Lady Saw

It's a shame how many women in dancehall get exploited as sex objects. But 24-year-old Lady Saw never stumbled into that trap. Rather, she jumped in headfirst, lustily turning the tables on bedroom bullies. "A lot of women complain, `It's really hard for me,' " she says in a quiet, considerate voice. "But I don't see why. Because I'm determined and I'm good. I'll always be Jamaica's No. 1 and America's No. 1 DJ. I'm the empress of the land."

When Saw gets raw, as on her sure-shot crowd pleaser "Stab Out the Meat," she can stand with any X-rated DJ from General Echo to Yellowman to Shabba. Slackness is hardly her only mode, but her sexual frankness does get results. Check out Saw's intimidating cover photo on her new album Give Me the Reason (V.P. Records): She's sheathed head-to-toe in black leather, rocking a bald dome and a riding crop!
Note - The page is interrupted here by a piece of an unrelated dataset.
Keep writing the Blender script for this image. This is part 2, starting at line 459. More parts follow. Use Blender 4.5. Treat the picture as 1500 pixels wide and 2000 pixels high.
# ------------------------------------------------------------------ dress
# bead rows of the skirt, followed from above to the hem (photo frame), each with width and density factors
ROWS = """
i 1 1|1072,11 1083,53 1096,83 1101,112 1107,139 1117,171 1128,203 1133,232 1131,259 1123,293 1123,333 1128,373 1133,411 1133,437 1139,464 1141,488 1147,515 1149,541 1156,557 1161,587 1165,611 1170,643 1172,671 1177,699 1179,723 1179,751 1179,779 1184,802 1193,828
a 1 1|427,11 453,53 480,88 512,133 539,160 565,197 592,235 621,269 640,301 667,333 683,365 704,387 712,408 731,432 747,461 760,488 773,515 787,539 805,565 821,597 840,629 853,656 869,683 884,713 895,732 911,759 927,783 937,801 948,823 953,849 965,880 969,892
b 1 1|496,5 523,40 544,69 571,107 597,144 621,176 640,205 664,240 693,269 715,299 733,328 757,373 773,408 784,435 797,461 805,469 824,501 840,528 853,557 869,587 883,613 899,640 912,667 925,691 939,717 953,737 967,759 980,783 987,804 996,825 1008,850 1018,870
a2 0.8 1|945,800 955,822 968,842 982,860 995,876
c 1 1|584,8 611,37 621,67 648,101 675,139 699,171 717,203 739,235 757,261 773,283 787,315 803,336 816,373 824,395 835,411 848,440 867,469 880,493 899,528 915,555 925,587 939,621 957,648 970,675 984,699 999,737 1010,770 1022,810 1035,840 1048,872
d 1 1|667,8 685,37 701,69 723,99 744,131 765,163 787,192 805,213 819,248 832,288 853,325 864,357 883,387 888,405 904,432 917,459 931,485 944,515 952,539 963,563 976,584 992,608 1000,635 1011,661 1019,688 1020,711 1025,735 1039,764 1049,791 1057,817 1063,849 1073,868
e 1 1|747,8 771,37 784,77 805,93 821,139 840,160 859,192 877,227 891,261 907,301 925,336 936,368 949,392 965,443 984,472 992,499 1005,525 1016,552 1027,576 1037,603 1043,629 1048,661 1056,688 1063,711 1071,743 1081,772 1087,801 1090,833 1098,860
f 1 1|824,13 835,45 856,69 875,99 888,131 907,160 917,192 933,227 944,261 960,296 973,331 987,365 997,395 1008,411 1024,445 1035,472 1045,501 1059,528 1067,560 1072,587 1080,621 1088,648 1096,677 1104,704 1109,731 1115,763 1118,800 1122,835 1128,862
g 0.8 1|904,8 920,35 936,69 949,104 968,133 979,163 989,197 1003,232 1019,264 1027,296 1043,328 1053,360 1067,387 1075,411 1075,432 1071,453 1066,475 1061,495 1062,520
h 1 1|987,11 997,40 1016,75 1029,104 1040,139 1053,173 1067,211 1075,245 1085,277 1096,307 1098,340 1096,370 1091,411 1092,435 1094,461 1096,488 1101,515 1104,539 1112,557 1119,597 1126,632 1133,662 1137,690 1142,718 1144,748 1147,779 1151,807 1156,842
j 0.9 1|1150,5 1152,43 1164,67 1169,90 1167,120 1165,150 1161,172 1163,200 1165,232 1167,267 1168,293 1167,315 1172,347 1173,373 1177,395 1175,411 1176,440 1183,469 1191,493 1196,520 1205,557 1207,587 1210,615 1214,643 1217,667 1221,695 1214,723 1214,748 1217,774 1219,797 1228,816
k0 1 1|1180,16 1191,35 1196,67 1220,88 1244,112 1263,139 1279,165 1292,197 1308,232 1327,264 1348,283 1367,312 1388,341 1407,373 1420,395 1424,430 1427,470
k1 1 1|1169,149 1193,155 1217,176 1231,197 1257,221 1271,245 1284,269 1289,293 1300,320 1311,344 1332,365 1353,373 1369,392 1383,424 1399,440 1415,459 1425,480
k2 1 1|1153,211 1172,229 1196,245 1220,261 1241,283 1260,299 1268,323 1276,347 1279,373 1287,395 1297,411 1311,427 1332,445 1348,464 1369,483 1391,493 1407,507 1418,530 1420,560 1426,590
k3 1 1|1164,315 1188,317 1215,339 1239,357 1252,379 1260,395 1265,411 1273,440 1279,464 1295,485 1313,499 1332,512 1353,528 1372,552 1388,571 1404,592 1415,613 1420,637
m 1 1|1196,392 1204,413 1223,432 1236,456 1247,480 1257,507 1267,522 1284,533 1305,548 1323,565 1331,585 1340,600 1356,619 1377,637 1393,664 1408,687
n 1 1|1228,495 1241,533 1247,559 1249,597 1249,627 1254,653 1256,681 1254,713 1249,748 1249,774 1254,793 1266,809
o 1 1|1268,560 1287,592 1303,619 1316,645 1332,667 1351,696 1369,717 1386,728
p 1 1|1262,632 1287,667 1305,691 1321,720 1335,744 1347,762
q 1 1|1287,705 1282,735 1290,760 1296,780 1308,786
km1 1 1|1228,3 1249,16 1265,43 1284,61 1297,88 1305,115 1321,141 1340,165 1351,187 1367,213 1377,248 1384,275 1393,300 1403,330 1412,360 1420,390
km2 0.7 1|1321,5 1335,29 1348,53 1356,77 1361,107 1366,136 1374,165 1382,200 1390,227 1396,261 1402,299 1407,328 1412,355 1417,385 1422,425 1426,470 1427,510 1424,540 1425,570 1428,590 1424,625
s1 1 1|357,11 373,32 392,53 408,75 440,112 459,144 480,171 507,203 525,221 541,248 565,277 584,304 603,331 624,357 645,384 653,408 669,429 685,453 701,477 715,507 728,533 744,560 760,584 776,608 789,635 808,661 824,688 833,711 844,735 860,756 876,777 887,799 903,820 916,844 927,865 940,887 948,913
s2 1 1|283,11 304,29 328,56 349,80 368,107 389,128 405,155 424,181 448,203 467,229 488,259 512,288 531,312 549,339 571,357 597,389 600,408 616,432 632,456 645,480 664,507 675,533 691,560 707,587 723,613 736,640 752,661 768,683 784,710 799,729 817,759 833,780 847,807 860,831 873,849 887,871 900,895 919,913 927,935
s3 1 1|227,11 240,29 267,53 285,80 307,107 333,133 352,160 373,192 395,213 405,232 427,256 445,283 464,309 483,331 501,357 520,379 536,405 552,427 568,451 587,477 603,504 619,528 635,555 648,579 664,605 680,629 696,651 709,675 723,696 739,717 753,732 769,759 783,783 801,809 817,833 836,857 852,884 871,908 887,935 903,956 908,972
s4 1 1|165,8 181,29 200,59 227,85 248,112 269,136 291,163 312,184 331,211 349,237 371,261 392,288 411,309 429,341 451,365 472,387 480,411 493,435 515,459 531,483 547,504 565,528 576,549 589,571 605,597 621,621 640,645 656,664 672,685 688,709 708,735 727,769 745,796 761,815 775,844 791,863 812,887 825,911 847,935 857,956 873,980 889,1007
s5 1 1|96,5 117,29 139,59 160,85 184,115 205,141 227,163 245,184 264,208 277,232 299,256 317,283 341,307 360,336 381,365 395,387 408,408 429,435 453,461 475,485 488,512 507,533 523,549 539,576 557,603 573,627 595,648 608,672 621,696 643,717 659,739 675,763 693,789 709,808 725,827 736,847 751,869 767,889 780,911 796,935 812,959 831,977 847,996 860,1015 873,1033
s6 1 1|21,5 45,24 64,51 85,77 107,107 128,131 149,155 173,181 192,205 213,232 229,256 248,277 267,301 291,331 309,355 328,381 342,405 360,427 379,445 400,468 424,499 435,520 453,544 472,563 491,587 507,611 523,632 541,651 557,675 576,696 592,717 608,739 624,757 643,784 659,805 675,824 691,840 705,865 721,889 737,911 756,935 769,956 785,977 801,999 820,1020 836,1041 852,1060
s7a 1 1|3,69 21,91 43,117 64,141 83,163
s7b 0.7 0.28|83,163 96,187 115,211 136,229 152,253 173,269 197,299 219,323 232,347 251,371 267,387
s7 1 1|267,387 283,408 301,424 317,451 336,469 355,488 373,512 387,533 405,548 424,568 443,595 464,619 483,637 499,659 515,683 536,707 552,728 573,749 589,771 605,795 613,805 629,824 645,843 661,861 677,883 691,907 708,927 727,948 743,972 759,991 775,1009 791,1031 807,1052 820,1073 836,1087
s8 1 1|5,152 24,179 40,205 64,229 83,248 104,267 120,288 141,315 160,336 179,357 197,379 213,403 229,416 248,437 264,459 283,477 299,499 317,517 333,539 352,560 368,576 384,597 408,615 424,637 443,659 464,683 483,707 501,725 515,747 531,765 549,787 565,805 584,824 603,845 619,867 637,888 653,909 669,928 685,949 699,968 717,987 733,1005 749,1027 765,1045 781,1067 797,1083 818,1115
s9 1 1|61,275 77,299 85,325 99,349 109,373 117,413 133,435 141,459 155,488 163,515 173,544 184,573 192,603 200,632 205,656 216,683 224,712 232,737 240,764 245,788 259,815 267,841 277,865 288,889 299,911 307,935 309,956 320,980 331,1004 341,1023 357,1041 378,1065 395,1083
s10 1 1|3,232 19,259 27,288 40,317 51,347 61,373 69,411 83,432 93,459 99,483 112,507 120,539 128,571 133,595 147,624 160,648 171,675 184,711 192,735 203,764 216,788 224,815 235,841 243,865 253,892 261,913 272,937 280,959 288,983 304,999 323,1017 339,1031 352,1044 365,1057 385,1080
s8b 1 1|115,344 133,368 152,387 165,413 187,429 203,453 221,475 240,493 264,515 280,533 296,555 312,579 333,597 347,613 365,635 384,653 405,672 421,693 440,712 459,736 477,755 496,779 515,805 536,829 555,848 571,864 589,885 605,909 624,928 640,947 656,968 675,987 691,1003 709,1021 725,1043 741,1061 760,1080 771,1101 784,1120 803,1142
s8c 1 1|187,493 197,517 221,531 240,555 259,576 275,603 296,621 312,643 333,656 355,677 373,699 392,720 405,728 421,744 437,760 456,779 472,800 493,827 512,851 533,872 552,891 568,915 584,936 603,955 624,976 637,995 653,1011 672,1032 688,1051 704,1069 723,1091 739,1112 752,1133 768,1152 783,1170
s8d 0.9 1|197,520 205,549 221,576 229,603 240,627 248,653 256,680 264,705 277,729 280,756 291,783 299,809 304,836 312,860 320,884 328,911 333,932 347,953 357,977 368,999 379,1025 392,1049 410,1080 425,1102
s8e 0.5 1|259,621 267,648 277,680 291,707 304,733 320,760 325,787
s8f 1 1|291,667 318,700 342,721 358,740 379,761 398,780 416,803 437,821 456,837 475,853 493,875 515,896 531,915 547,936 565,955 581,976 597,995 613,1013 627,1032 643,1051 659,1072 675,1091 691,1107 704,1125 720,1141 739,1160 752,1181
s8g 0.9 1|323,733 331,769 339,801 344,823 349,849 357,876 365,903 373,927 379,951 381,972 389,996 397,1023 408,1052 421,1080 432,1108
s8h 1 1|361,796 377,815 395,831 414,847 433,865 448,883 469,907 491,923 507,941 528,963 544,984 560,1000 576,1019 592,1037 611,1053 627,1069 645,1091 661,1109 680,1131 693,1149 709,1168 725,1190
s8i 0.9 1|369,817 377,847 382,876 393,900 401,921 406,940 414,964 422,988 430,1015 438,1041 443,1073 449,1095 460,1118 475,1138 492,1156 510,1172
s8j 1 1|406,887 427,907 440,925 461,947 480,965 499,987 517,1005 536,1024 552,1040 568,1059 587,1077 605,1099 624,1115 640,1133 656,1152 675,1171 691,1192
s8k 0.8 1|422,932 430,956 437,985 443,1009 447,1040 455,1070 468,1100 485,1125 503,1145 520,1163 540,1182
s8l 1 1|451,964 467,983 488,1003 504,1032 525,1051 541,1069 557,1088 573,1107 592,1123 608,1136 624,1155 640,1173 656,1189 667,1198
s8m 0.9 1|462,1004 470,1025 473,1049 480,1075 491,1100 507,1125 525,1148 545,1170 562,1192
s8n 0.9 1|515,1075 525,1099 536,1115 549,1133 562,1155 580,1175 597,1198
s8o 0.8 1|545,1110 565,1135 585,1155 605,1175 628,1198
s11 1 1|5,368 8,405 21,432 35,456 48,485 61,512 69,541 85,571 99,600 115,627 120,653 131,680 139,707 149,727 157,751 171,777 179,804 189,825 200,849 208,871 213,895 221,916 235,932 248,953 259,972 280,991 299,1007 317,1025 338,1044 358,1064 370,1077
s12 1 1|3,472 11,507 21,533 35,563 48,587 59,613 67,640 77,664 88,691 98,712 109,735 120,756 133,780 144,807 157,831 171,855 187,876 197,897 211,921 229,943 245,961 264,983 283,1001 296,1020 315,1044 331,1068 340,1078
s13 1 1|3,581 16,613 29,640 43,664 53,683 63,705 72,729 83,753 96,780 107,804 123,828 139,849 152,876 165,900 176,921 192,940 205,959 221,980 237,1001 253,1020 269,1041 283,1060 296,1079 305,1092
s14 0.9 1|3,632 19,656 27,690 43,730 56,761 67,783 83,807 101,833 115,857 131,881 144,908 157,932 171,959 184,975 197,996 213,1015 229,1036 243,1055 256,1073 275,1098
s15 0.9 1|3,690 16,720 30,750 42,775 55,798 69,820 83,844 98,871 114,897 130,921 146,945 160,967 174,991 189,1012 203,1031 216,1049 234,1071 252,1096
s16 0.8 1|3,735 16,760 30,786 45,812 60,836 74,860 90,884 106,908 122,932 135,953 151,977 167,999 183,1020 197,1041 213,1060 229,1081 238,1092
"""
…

Offstage, though, Lady Saw still sometimes sounds like the innocent country girl from the parish of St. Mary's who used to stand outside the dancehall gate, listening to Youthman Promotion sound when it passed through her area. Back then, the star attraction was Tenor Saw (killed in his prime, but best remembered for the extra-classic anthem "Ring the Alarm"), whose ghostly, warbling voice the young Lady Saw would emulate at hometown dances, eventually moving beyond imitation to origination.

"There was one time when the big sound Stereo One with Lieutenant Stitchie came to my parish," she recalls. "They was doing their ting, and I went up there and I said"-she lowers her voice to a near whisper-" `Beg you a talk on the mike.' And them nah pay me no mind until a guy from my area said, `Give her a talk, she bad.' When I started deejaying, the whole place was getting really hot."

After slapping Wickerman and Captain Barkey in head-to-head competition, the young unknown came up against Stitchie, then one of the island's top performers. "After he did his lyrics, he was walking away. I said, `No, no, you ain't going nowhere, man. Are you 'fraid or dead?' "

It didn't take long for word to spread that a girl from country had mashed up three veteran DJs. Saw soon went to Kingston, where she began a recording career in earnest. For the past three years, she has ranked as reggae's top female DJ, all the while refusing to be typecast as a dancehall artist. Her new album includes credible country and gospel-y singing-even a slightly cheesy house track-and she's dabbled in soca and rap as well. But these talents are all eclipsed by the damage she does in raggamuffin mode. "When I'm going onstage, is no fool-fool thing," she proclaims. "I don't care about people who love to talk negative about me being lewd. I want to know if I see you jumping and screaming."

Lady Saw's been banned from events due to her X-rated material-even as equally slack male artists continue to get play. Her solution for setbacks? Writing songs that deal with the double standards. Uncompromising lyrics are both her damnation and her salvation: From the lifesaving advice of "Condom" to the sister-empowering sentiments of "Name Nuh Stand fi Sex," Saw tells truths that dancehall's testosterone dons overlook.